**MATERIAL SUPPLIED**:
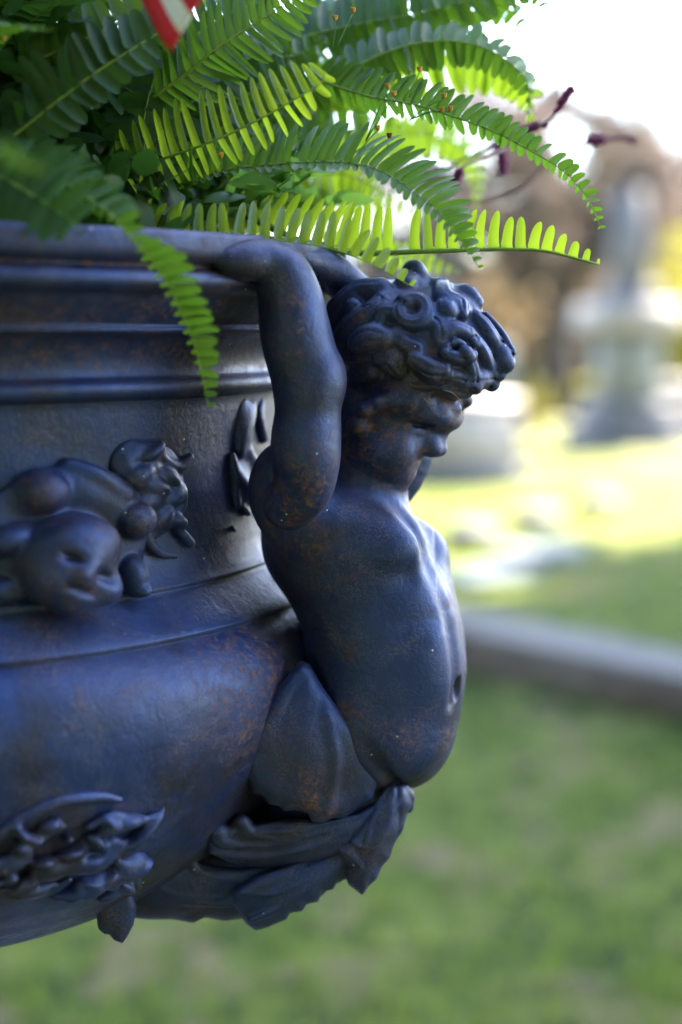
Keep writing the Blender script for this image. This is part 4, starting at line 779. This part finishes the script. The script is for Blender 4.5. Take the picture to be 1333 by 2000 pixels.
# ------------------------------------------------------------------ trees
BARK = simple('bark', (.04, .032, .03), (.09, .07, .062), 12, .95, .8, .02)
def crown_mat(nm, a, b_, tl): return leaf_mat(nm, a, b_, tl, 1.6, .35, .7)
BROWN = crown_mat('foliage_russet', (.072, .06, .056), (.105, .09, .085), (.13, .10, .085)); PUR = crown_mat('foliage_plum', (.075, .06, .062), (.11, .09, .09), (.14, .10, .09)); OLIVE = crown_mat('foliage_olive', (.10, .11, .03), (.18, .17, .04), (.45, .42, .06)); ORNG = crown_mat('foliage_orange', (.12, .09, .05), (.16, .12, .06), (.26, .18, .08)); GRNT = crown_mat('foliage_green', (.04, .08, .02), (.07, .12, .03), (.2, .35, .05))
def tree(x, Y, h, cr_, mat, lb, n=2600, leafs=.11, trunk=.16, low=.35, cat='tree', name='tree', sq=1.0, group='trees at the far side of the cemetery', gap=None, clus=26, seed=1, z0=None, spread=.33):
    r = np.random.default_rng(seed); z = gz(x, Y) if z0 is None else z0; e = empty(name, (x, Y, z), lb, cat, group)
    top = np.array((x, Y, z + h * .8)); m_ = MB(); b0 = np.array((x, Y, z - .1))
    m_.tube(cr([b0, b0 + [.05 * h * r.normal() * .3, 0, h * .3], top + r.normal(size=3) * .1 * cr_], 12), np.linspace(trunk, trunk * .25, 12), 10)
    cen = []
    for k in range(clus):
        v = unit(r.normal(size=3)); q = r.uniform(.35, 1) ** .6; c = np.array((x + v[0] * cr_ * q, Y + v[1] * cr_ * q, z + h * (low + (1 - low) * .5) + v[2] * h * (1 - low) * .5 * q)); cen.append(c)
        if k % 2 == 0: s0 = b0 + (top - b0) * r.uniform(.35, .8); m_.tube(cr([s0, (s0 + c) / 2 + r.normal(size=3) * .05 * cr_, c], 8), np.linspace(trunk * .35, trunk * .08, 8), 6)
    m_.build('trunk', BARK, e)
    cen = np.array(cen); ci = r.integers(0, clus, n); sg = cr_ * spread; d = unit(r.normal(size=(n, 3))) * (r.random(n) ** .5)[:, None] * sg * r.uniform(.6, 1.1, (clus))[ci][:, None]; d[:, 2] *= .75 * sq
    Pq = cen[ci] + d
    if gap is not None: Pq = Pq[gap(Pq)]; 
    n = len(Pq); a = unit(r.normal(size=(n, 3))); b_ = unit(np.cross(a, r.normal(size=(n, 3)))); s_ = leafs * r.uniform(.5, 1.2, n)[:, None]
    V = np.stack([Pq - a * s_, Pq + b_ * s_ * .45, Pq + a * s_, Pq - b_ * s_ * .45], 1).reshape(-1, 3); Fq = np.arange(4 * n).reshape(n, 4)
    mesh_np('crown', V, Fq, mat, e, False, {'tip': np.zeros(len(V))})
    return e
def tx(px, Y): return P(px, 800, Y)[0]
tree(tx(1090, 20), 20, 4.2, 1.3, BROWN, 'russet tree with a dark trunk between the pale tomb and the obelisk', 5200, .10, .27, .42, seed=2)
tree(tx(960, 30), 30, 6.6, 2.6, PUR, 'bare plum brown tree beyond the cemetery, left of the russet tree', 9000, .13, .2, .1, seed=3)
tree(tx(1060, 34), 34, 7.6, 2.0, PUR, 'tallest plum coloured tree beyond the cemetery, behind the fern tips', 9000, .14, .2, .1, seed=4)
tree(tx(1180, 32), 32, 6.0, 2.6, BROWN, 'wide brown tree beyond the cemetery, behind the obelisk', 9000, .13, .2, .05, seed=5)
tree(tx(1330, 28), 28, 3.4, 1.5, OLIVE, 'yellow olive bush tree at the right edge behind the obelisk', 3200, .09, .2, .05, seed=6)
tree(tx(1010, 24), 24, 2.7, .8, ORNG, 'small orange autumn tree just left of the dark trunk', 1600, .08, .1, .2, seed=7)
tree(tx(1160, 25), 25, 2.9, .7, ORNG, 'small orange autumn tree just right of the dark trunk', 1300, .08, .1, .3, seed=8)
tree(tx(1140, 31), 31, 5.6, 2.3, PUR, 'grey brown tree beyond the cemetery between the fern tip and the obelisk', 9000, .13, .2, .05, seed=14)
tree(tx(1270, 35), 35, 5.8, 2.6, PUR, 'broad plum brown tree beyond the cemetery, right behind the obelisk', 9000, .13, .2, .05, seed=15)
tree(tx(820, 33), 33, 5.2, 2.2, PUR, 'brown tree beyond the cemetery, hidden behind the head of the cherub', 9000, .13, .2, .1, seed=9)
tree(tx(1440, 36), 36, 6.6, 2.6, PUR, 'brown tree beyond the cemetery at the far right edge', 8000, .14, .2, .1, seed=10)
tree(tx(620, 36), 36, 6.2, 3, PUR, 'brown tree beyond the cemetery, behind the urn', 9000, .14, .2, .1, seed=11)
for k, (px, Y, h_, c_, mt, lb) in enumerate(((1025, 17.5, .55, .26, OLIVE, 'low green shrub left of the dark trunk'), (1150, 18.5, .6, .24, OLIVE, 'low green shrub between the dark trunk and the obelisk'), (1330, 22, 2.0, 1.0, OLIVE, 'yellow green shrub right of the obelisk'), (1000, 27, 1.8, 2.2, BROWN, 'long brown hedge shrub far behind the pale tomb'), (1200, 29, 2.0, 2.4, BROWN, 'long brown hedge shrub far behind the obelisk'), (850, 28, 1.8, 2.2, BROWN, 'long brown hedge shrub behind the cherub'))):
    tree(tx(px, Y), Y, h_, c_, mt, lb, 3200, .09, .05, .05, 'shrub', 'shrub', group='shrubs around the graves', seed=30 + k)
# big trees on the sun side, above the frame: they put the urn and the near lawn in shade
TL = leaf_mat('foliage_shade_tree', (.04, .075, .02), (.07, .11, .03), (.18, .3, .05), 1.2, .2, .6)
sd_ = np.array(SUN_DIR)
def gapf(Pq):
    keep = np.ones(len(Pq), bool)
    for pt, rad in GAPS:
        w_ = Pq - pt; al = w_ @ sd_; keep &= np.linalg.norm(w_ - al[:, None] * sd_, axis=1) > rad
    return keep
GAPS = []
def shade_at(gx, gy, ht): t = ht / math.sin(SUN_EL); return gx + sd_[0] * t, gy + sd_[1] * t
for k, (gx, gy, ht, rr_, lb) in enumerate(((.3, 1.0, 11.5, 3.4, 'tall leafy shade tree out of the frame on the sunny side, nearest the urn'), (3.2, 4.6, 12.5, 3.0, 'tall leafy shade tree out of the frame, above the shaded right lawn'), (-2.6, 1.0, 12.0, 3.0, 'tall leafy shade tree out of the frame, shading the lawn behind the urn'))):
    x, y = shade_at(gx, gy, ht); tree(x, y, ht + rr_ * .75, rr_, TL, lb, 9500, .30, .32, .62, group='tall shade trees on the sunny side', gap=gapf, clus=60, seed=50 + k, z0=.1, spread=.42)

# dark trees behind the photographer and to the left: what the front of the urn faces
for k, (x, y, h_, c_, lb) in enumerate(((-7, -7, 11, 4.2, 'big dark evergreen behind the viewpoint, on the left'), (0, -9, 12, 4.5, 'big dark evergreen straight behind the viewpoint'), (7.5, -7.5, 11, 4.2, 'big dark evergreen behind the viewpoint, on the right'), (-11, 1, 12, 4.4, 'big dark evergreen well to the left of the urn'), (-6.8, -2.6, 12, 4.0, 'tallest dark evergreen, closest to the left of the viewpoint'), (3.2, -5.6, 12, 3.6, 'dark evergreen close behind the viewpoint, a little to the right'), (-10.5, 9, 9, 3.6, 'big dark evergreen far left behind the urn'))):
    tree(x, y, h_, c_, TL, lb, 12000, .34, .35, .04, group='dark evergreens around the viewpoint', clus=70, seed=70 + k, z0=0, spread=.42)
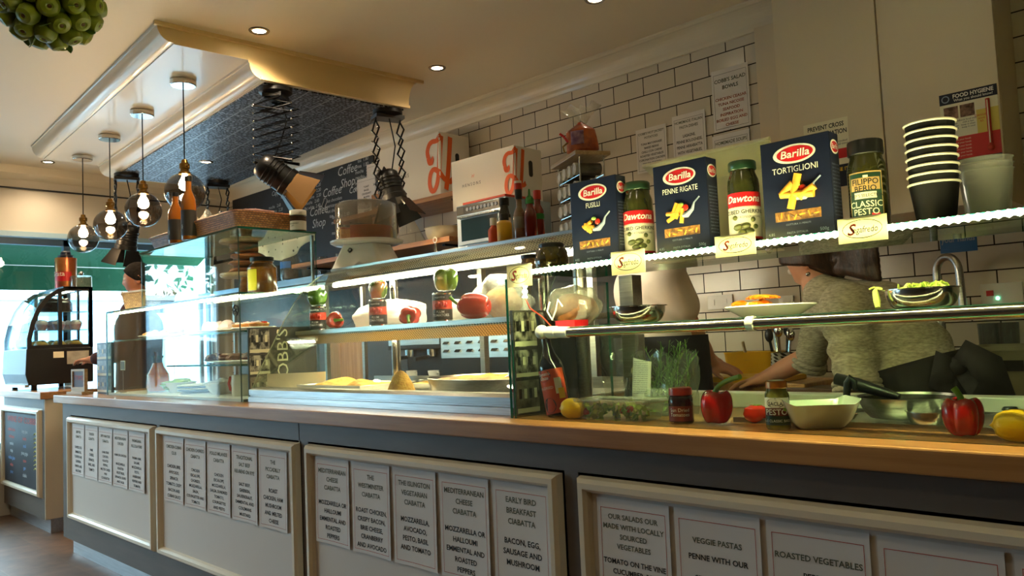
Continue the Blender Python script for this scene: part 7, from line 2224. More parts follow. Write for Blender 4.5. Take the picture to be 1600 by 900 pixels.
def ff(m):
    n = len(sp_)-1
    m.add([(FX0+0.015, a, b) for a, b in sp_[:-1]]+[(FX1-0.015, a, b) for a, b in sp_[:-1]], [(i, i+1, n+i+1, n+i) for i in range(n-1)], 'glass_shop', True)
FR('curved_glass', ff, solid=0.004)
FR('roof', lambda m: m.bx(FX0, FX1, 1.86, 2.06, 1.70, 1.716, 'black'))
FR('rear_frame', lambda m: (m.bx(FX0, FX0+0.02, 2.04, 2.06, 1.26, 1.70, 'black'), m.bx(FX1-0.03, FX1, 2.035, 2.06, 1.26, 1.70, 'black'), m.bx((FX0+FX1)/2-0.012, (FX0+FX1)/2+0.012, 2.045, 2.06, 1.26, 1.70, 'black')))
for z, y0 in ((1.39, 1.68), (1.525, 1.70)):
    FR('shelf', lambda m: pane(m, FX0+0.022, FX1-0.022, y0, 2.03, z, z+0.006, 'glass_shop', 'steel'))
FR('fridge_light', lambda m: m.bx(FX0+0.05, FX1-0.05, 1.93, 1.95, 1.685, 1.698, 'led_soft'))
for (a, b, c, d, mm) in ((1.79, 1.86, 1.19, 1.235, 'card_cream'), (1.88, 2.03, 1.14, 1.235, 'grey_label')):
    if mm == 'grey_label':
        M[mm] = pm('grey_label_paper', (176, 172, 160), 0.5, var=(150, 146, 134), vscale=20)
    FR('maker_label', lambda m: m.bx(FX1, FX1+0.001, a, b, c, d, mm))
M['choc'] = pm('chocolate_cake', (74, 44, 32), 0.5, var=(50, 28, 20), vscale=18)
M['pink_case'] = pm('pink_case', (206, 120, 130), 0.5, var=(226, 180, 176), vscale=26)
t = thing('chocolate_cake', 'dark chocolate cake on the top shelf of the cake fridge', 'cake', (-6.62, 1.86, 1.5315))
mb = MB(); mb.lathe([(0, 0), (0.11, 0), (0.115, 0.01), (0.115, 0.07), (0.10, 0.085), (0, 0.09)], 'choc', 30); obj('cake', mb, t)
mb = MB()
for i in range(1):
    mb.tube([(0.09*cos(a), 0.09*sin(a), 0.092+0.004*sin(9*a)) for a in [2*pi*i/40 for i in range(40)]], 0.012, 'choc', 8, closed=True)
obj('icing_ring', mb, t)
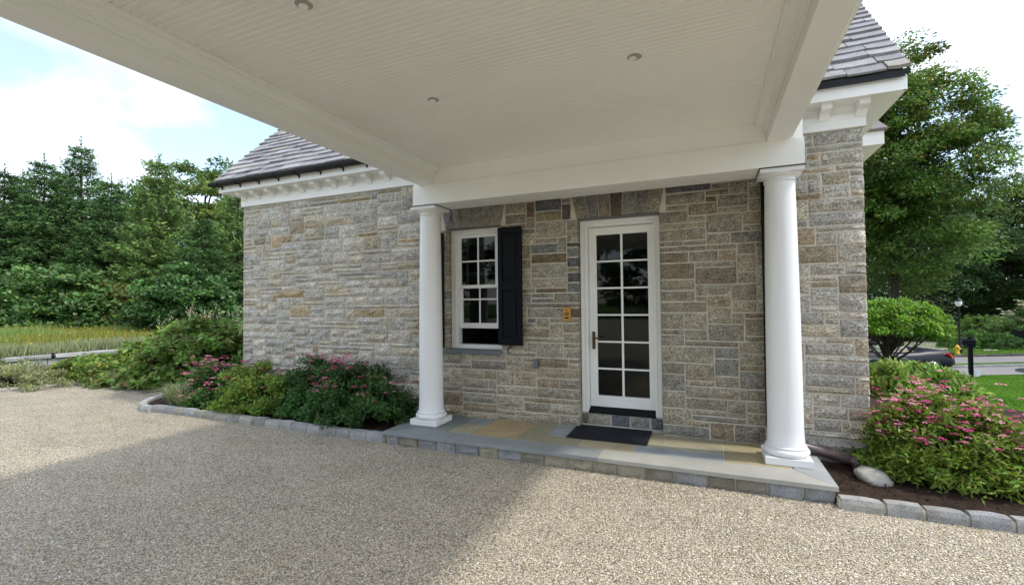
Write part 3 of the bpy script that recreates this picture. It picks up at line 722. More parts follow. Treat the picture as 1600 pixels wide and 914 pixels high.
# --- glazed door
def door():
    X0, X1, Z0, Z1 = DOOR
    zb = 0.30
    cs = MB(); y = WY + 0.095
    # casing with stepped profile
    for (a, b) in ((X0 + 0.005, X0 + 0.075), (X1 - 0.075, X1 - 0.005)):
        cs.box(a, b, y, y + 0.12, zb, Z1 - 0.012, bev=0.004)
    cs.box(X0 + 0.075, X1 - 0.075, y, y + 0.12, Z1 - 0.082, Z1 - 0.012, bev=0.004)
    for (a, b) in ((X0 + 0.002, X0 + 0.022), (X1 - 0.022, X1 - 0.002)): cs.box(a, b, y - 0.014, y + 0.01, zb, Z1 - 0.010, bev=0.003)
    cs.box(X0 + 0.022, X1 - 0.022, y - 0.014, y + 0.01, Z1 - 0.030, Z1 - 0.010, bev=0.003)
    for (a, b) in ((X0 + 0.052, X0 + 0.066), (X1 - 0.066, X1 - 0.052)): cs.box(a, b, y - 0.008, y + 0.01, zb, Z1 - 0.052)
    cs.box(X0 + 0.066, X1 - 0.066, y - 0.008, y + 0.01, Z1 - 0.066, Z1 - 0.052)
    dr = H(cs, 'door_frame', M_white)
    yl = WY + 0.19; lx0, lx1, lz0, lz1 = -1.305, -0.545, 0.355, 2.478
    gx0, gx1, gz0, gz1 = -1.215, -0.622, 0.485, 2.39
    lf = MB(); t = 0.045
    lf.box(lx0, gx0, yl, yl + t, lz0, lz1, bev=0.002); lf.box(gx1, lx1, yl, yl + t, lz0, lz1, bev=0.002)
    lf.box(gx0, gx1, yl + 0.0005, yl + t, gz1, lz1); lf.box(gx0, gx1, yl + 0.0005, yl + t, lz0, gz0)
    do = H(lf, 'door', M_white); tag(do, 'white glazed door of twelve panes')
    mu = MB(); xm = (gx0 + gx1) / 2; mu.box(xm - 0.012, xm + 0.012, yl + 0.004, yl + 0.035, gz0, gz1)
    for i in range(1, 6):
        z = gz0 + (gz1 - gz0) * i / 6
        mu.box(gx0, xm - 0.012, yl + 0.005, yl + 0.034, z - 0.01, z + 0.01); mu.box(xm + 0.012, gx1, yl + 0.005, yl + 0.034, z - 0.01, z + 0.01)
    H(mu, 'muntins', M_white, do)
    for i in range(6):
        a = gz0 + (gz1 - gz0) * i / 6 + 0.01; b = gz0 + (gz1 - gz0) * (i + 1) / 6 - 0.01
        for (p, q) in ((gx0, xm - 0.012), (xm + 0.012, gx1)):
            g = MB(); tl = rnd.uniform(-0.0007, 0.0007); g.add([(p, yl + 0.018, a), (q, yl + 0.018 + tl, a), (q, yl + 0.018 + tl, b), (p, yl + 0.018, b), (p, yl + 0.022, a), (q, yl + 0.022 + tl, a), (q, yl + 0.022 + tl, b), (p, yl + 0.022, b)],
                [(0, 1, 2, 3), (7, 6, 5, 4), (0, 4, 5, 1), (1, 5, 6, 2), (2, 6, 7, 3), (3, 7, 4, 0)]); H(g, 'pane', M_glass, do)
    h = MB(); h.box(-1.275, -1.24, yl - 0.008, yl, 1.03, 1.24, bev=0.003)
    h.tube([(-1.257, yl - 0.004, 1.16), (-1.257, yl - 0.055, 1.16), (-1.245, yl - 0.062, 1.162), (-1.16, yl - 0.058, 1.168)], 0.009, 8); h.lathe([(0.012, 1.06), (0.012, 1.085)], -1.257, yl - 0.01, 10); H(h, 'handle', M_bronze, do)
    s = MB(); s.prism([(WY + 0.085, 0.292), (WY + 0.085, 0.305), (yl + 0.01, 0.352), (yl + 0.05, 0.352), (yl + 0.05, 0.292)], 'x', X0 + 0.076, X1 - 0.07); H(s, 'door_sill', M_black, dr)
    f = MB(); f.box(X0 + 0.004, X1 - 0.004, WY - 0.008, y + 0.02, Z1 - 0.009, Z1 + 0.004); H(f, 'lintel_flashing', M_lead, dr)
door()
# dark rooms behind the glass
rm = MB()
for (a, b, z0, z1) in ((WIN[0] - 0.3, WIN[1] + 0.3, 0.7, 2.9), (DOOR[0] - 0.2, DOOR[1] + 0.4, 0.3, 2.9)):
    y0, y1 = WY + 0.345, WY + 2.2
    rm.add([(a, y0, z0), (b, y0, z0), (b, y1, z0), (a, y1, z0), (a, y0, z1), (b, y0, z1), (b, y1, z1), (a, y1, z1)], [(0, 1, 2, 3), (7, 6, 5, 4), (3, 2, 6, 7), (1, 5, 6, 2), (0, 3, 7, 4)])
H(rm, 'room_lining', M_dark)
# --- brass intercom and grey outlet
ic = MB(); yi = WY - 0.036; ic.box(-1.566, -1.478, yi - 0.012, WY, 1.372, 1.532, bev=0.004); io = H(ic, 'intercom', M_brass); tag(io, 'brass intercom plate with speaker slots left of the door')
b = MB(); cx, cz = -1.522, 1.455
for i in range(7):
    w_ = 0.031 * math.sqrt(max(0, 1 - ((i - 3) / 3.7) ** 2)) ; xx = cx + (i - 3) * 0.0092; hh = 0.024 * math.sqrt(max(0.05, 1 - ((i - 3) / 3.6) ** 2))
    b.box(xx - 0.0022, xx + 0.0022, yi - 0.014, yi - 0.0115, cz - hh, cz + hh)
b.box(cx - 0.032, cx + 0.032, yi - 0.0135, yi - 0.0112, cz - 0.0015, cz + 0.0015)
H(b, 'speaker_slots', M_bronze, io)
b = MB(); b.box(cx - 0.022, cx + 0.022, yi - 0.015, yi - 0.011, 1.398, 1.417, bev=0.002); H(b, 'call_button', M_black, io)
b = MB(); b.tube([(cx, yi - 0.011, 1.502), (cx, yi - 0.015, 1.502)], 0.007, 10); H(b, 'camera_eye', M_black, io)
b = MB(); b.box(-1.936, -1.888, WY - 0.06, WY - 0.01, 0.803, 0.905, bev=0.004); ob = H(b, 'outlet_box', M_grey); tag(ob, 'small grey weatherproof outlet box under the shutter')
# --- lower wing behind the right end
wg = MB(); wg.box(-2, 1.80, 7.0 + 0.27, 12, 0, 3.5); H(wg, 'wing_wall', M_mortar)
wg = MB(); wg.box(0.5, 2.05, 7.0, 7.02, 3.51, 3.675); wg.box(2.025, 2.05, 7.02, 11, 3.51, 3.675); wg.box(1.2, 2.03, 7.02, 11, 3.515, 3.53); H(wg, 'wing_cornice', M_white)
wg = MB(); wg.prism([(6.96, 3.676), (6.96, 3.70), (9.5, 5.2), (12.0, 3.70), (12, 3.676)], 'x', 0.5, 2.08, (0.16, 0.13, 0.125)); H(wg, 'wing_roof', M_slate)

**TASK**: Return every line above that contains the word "part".

**FULL SOLUTION**:
Keep writing the Blender script for this image. This is part 4, starting at line 779. This part finishes the script. The script is for Blender 4.5. Take the picture to be 1333 by 2000 pixels.
Continue the Blender Python script for this scene: part 7, from line 2224. More parts follow. Write for Blender 4.5. Take the picture to be 1600 by 900 pixels.
Write part 3 of the bpy script that recreates this picture. It picks up at line 722. More parts follow. Treat the picture as 1600 pixels wide and 914 pixels high.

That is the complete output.